For the nth-term test, we evaluate the limit of the nth term as \(n\) approaches infinity. If the limit is not zero, the series diverges. In this case, \(\lim_{n \to \infty} \frac{n}{(n^{2}+1)^{2}} = 0\). So, the nth-Term Test is inconclusive.

A geometric series takes the form \(\sum_{n=0}^{\infty} ar^n\), where \(a\) and \(r\) are constants. The given series does not have this form, so it can't be directly tested with Geometric Series Test.
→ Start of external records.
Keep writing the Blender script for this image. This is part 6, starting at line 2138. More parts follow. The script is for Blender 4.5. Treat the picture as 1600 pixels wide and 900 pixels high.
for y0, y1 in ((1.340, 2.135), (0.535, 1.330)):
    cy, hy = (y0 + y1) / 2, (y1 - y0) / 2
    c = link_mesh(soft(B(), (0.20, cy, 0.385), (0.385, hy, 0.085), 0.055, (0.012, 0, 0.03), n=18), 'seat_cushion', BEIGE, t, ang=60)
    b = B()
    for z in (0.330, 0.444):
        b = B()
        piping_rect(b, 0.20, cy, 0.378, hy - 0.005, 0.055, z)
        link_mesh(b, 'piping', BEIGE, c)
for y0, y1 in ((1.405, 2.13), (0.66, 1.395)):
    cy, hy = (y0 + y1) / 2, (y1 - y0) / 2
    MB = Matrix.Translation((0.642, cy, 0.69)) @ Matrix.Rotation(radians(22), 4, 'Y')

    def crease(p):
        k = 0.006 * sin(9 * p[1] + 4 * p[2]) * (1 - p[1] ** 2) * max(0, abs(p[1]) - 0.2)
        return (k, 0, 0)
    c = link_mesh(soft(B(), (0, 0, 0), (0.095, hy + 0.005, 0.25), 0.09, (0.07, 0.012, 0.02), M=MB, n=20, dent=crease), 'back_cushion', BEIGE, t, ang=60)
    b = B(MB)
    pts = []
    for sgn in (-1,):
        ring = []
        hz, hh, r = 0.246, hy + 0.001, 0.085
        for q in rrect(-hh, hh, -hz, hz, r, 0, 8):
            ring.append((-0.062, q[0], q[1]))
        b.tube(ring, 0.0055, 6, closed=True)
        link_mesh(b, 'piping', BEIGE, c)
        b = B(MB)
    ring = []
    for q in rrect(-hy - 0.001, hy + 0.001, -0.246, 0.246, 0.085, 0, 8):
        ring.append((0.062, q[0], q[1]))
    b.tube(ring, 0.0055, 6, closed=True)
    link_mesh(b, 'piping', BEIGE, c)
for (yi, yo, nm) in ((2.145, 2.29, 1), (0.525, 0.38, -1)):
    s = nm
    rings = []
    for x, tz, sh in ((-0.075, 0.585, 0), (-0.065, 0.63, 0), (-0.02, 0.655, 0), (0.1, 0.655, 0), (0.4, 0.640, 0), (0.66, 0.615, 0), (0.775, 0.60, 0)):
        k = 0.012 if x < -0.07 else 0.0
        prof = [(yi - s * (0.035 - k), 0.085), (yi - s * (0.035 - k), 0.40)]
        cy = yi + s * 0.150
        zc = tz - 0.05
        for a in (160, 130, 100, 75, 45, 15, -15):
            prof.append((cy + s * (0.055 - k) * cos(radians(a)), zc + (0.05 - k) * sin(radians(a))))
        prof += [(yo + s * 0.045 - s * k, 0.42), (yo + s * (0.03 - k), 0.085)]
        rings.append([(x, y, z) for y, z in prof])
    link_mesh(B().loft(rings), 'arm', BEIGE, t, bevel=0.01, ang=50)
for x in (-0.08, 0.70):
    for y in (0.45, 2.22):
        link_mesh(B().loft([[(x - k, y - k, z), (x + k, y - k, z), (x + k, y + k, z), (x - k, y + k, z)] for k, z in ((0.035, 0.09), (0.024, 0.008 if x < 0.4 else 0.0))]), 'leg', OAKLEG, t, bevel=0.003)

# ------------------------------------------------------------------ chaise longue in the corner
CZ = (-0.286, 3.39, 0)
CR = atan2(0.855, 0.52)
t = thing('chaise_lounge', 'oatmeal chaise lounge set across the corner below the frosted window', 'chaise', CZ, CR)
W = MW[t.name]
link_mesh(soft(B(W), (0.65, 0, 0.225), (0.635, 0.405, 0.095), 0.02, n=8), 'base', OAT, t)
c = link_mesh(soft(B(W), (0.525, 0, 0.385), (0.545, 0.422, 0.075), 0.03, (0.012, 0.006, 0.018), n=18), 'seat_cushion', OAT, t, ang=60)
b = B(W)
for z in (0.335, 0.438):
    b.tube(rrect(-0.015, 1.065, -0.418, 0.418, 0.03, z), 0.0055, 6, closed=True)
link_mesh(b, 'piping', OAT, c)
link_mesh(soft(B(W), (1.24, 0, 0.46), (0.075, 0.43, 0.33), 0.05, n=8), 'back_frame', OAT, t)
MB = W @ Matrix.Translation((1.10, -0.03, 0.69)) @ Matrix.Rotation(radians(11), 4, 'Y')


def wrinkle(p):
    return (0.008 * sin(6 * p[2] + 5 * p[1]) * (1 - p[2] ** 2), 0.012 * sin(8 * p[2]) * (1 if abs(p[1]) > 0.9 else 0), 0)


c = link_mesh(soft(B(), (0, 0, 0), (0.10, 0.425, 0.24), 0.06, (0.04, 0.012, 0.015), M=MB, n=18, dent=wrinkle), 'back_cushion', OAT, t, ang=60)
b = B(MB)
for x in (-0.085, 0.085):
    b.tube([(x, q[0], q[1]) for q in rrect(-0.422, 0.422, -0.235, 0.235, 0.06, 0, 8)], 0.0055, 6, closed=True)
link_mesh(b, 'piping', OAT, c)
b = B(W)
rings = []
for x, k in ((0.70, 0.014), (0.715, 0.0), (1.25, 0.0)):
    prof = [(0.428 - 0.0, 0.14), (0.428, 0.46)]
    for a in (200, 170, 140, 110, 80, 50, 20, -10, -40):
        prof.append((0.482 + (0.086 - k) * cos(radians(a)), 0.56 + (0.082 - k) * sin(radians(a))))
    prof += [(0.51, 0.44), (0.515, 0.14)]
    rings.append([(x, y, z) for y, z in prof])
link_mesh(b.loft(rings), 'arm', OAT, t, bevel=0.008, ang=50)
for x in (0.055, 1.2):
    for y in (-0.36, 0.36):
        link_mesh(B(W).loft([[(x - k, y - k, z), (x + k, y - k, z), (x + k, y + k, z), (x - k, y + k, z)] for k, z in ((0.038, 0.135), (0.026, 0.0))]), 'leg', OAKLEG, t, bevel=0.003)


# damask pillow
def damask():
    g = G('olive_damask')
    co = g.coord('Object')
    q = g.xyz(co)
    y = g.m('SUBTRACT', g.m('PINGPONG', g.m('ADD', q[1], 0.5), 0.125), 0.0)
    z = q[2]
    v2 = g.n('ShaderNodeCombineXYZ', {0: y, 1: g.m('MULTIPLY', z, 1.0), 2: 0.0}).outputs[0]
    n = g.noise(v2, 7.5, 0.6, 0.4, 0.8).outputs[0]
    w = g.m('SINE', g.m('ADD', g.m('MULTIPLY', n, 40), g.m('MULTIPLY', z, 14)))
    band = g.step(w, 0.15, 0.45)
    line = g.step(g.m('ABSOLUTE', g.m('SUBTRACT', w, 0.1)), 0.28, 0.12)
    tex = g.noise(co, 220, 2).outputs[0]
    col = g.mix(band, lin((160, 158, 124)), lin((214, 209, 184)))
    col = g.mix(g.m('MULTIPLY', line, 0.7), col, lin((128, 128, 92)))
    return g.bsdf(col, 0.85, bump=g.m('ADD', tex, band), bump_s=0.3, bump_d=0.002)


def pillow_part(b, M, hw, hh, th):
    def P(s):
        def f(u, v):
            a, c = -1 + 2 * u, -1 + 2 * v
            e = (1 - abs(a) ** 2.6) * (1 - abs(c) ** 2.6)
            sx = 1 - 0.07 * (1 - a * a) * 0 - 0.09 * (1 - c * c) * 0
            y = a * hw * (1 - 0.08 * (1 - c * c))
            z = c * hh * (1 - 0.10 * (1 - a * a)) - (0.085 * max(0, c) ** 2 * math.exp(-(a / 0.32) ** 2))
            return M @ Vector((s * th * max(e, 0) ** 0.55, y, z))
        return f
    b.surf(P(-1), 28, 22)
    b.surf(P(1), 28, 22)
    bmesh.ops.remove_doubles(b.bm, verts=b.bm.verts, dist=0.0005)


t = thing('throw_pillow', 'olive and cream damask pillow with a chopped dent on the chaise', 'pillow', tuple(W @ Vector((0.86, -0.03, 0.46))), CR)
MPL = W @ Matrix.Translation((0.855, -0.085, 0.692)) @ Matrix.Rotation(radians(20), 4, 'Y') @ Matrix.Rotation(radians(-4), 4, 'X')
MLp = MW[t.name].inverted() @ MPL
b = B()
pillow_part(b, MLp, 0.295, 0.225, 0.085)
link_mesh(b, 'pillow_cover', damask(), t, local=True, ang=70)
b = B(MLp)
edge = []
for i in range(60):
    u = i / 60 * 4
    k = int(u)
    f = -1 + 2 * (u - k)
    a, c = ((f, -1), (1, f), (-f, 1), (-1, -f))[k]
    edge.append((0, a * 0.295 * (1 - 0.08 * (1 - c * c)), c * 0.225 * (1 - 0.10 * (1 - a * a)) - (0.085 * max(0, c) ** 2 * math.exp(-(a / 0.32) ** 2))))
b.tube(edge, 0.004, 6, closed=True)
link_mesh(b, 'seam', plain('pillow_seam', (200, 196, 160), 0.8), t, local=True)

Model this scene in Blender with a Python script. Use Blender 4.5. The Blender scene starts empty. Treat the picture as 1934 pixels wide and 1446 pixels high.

A p-series takes the form \(\sum_{n=1}^{\infty} \frac{1}{n^p}\). Here the series is not in this form, so it can't be directly tested with the p-Series Test.

The series does not contain terms that can be written as the difference of two terms, so we can't apply telescoping series test here.

First, let's find a corresponding function for our series, which is \(f(n) = \frac{n}{(n^{2}+1)^{2}}\). Then carry out the integral of this function from 1 to infinity, \(\int_{1}^{\infty} \frac{x}{(x^{2}+1)^{2}} dx\). Evaluate this integral using substitution method, let \( u = x^2 + 1\). The integral converges. Hence by integral test, the series converges.

With Direct Comparison test, we compare the terms of the series with the terms of a known series. Since \( \frac{n}{(n^{2}+1)^{2}} < \frac{1}{n}\), and the series \(\sum_{n=1}^{\infty} \frac{1}{n}\) is a divergent p-series, the Direct Comparison test is inconclusive.

We can compare the given series to \(\sum_{n=1}^{\infty} \frac{1}{n^2}\), which is a convergent p-series. The limit comparison test involves finding the limit as \( n \to \infty \) of \(\frac{a_n}{b_n} = \frac{\frac{n}{(n^{2}+1)^{2}}}{\frac{1}{n^2}}\). Simplifying, we find this limit is 1, which means that since our comparison series converges, so does our given series.